**Task statement**: Can you return the records below exactly as they stand, but only from the first line through the one with "disc(614, -1, .09, 'bright"?

--- start of Data extract ---

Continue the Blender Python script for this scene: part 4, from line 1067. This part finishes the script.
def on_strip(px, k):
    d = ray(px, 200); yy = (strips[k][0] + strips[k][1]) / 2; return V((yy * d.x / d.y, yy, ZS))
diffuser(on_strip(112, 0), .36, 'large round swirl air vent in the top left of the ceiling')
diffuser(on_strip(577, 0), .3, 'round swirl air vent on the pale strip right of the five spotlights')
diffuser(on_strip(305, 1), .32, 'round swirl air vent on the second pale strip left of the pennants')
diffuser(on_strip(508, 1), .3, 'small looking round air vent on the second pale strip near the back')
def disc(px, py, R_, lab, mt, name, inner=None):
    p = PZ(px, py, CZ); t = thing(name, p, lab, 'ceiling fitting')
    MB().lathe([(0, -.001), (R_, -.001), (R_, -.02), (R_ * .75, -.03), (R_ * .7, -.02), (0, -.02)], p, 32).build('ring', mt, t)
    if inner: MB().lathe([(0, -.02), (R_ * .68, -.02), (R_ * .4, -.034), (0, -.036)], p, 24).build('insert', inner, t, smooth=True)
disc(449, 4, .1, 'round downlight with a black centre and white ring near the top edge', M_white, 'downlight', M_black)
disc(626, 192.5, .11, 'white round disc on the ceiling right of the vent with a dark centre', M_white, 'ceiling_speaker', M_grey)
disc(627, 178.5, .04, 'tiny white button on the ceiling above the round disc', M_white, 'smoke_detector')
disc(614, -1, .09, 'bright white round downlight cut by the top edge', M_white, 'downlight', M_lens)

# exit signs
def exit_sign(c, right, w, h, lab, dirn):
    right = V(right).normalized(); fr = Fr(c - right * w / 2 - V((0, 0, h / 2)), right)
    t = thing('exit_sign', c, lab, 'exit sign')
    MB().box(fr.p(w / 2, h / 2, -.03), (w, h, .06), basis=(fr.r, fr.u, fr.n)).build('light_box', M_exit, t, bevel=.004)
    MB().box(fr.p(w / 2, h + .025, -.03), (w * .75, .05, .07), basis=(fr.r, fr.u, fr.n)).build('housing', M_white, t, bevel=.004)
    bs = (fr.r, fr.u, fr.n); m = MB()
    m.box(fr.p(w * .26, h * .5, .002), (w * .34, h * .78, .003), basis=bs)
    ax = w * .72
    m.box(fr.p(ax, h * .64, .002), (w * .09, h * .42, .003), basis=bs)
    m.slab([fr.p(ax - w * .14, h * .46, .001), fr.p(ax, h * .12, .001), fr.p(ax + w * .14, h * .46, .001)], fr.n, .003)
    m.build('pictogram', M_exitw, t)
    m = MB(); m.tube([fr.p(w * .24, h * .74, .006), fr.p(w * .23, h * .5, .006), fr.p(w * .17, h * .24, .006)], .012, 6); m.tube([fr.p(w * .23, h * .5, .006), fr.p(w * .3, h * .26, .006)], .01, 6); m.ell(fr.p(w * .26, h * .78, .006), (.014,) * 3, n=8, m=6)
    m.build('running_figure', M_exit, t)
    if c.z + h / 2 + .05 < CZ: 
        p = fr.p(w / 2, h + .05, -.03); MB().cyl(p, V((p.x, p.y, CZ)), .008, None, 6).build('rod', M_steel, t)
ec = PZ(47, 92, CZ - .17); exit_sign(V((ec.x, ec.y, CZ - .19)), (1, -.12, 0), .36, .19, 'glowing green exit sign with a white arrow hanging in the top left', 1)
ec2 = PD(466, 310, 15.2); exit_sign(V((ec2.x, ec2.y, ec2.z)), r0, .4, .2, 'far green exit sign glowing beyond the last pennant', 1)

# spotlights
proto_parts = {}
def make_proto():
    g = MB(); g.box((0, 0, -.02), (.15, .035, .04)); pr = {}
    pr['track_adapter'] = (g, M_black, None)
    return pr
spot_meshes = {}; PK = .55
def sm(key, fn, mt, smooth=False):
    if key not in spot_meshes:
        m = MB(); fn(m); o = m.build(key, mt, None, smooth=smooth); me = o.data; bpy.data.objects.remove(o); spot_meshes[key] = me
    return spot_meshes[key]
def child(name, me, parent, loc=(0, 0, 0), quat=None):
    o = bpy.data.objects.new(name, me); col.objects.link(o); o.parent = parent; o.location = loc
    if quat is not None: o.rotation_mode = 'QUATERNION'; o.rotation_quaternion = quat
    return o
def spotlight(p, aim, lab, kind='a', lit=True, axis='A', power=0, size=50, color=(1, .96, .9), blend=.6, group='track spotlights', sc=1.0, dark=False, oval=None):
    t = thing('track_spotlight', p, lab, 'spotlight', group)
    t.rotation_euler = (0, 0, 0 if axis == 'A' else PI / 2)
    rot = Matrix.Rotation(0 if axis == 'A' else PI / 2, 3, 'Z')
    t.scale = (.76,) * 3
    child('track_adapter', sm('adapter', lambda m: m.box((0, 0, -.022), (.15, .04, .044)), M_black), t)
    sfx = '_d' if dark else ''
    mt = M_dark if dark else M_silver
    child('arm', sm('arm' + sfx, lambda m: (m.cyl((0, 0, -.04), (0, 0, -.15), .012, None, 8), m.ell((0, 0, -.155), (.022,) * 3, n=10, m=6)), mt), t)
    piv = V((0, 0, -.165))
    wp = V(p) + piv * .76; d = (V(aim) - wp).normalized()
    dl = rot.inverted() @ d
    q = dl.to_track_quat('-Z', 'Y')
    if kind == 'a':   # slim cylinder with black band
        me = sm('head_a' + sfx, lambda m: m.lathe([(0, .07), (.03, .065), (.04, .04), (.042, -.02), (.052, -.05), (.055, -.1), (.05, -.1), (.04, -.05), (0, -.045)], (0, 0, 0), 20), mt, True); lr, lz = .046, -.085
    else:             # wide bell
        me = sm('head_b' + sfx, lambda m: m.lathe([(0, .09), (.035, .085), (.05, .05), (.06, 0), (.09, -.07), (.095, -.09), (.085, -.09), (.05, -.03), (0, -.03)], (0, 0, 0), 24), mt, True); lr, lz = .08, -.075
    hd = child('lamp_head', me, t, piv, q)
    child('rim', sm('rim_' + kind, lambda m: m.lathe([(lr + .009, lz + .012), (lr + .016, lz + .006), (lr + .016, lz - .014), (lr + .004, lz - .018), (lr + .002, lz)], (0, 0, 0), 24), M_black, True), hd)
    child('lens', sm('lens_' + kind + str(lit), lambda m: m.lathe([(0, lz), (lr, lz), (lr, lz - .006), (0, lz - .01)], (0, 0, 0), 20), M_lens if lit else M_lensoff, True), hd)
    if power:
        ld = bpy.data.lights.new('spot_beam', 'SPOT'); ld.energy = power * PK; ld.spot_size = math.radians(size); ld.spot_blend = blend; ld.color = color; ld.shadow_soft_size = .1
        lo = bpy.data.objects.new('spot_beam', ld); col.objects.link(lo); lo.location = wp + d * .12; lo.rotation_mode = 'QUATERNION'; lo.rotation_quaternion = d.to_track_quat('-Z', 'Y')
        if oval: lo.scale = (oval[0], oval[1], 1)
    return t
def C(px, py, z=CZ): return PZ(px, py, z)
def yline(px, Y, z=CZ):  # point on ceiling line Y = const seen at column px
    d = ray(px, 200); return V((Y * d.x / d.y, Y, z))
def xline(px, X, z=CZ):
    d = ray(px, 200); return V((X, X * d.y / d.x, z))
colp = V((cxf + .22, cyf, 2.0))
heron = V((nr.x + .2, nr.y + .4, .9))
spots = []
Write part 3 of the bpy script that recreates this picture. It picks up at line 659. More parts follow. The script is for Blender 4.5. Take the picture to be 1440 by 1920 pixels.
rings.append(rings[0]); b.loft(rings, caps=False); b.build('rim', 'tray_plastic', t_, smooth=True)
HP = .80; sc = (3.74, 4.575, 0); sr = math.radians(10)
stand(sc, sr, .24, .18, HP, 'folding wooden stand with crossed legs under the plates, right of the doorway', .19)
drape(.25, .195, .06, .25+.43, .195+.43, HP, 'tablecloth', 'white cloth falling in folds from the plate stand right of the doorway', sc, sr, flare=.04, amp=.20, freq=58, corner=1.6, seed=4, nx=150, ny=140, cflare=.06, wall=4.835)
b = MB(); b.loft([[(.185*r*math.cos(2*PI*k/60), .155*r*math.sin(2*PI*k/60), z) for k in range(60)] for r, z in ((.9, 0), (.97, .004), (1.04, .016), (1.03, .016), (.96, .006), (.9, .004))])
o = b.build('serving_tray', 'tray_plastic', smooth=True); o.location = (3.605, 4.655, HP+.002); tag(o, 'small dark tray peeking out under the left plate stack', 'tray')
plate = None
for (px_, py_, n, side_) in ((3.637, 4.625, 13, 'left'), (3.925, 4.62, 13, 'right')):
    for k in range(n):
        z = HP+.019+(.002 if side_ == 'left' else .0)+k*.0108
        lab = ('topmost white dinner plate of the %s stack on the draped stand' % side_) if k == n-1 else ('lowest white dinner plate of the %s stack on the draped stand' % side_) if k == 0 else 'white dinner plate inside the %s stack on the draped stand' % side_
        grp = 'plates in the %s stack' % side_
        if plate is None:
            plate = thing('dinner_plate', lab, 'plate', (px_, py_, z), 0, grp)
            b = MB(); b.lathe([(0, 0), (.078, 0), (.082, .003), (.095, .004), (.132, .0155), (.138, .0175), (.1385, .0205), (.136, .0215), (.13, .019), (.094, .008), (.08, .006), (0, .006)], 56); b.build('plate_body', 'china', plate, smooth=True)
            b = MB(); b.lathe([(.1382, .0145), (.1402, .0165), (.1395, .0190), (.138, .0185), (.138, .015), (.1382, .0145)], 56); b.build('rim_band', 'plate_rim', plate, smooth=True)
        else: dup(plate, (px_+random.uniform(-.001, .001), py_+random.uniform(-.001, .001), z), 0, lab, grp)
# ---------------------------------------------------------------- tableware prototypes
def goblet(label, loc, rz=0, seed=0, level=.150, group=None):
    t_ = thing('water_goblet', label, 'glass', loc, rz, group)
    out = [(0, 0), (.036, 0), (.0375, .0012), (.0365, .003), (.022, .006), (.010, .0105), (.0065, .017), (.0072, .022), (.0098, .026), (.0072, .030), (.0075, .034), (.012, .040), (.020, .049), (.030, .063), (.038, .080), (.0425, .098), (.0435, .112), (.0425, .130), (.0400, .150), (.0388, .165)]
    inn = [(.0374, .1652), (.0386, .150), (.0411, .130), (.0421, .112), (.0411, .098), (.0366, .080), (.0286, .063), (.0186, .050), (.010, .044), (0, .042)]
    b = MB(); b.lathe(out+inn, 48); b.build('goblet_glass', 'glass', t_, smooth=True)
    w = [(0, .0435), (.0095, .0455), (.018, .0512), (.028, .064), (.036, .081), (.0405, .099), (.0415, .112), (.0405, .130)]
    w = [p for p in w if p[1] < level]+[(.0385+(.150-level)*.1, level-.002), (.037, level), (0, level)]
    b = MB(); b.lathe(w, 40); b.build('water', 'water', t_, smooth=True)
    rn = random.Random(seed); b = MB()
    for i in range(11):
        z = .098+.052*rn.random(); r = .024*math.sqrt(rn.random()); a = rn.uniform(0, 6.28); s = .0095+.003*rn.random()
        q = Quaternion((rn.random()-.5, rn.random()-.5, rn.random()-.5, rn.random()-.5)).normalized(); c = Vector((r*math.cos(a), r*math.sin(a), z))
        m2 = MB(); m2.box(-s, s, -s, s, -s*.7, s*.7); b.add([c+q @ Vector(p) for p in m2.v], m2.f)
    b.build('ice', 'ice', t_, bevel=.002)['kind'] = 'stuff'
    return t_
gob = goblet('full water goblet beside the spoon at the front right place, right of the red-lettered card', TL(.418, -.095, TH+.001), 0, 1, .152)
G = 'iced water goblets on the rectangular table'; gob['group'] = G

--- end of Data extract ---

**Output for this exercise**:
Continue the Blender Python script for this scene: part 4, from line 1067. This part finishes the script.
def on_strip(px, k):
    d = ray(px, 200); yy = (strips[k][0] + strips[k][1]) / 2; return V((yy * d.x / d.y, yy, ZS))
diffuser(on_strip(112, 0), .36, 'large round swirl air vent in the top left of the ceiling')
diffuser(on_strip(577, 0), .3, 'round swirl air vent on the pale strip right of the five spotlights')
diffuser(on_strip(305, 1), .32, 'round swirl air vent on the second pale strip left of the pennants')
diffuser(on_strip(508, 1), .3, 'small looking round air vent on the second pale strip near the back')
def disc(px, py, R_, lab, mt, name, inner=None):
    p = PZ(px, py, CZ); t = thing(name, p, lab, 'ceiling fitting')
    MB().lathe([(0, -.001), (R_, -.001), (R_, -.02), (R_ * .75, -.03), (R_ * .7, -.02), (0, -.02)], p, 32).build('ring', mt, t)
    if inner: MB().lathe([(0, -.02), (R_ * .68, -.02), (R_ * .4, -.034), (0, -.036)], p, 24).build('insert', inner, t, smooth=True)
disc(449, 4, .1, 'round downlight with a black centre and white ring near the top edge', M_white, 'downlight', M_black)
disc(626, 192.5, .11, 'white round disc on the ceiling right of the vent with a dark centre', M_white, 'ceiling_speaker', M_grey)
disc(627, 178.5, .04, 'tiny white button on the ceiling above the round disc', M_white, 'smoke_detector')
disc(614, -1, .09, 'bright white round downlight cut by the top edge', M_white, 'downlight', M_lens)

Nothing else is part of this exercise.